Tier rankings of the D&D Campaign Adventures

Does not appear in this list. but will soon!

For those interested, here are my tier rankings of the official D&D 5E campaign adventures. Some may be a little generous, but sort of match how happy I am to run them.

For those unaware of tier rankings, “S-tier” is the top, followed by A, B, C, D, and finally F.

S-Tier:
Lost Mine of Phandelver (original starter set)
Curse of Strahd

A-Tier:
Hoard of the Dragon Queen
Rise of Tiamat
Storm King’s Thunder
Tomb of Annihilation
The Wild Beyond the Witchlight (but haven’t run it)

B-Tier:
Princes of the Apocalypse
Out of the Abyss
Dragon Heist
Dragon of Icespire Peak (Essentials Kit)
Shadow of the Dragon Queen (I rate it a F as a representation of Dragonlance lore)

C-Tier
Dungeon of the Mad Mage (but I haven’t run it)
Rime of the Frostmaiden (but I haven’t run it)
Dragons of Stormwreck Isle (new Starter set; haven’t run it)

D-Tier
Phandelver and Below: The Shattered Obelisk

F-Tier
Baldur’s Gate: Descent into Avernus

It’s worth noting that I’m an experienced DM, with many, many campaigns behind me. Some of these adventures speak to my strengths (especially the Tyranny of Dragons duology). I’ve run Tyranny, Lost Mine, Curse of Strahd, and Storm King’s Thunder each three times in full. Possibly four for Lost Mine.
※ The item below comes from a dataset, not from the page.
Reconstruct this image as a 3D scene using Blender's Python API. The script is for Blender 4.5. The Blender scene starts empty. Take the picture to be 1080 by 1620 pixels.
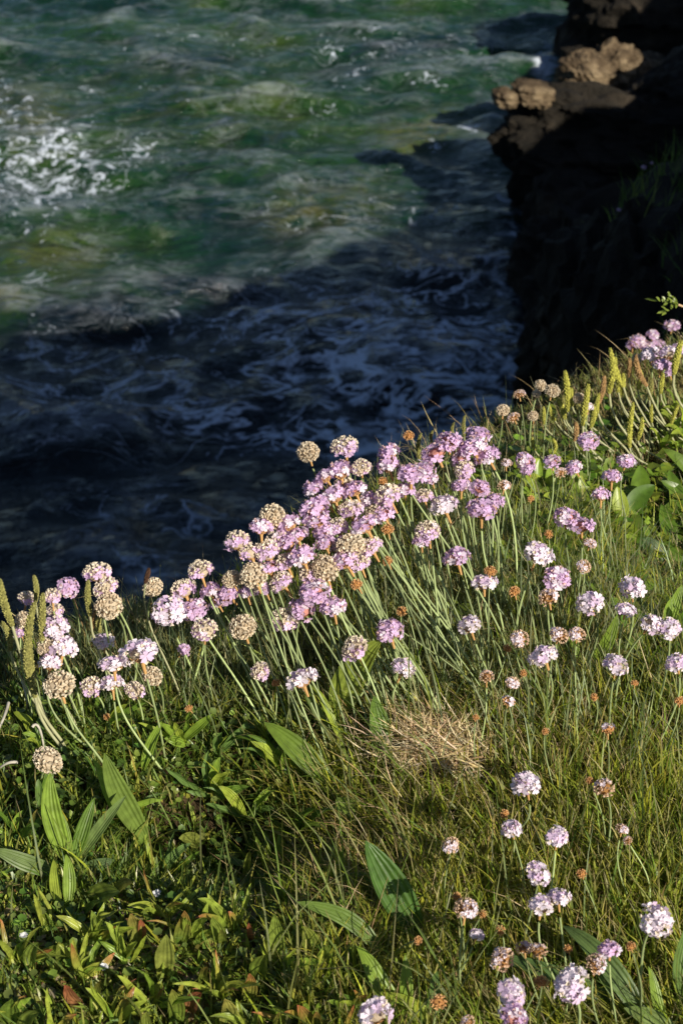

I have a suspicion I’d actually do really well with Rime of the Frostmaiden. Meanwhile, Dragons of Stormwreck Isle bores me to tears as I read it. (But Mike Shea really likes it, so obviously my tastes aren’t universal!) And since Mike wrote one of the best set of adventures I’ve used (Sly Flourish’s Fantastic Adventures), I shouldn’t dismiss his opinion out of hand.

Not every adventure works out of the box. Most require the DM to do some tinkering. Some require DMing techniques you might not have mastered. I’m very good at pacing and adventure structure, so when a section of the adventure is dragging for my players, I speed it up. (See the Long Road in Hoard of the Dragon Queen). Or I extend sections they’re really vibing with. (Also see the Long Road in Hoard of the Dragon Queen). Yes, same example for both – because different groups like different things.

Dragon Heist is a really good example of an absolute mess of an adventure – great ideas, horrible execution. But it has enough great material in it that I can put it together into a memorable adventure. Oh wait, I’ve run that three times as well, each time changing more than the last and making it more my own.

It’s not easy ranking adventures like Princes of the Apocalypse. So many of them are mixed, and depend a lot on the group and DM making them work. But I do know I’d far rather run Princes again that Descent into Avernus.

6 thoughts on “Tier rankings of the D&D Campaign Adventures

  1. I appreciate how you rated Shadow of the Dragon Queen. I’ve been running it, and my table loves it. And yet the ways it fails to live up to the most basic standards of Dragonlance lore just kills me. I was so excited to run a game in the lead up to the War of the Lance but oy.

  2. I’m running Wild Beyond the Witchlight right now and will never run it again. It has potential but just fell way short of my expectations. Probably a C-Tier in my mind. Disappointed to see Rime of the Frost Maiden so low but it agrees with what I’ve heard. Actually preordered the alternate cover in hopes that it would be my go to campaign. At this point that honor remains with Tomb of Annihilation.

    1. That’s a shame! Rime may yet move up, but I need to see how easy it is to fix in play.

  3. I mostly agree with these rankings. I’d probably swap Wild Beyond the Witchlight and Princes of the Apocalypse. I’d like Out of the Abyss more if it had an introductory chapter like all the others that laid out the full story for you. And I find the storyline in the mess that is Descent into Avernus so compelling and so full of cool ideas that I’d much rather run it and have to do the work to fix it than run the equally terrible Phandelver & Below which isn’t cool enough to me, personally, to warrant putting up with how broken it is.

    1. Also yeah, Dragons of Stormwreck Isle reads like an immense bore. I think I’d only run it for children.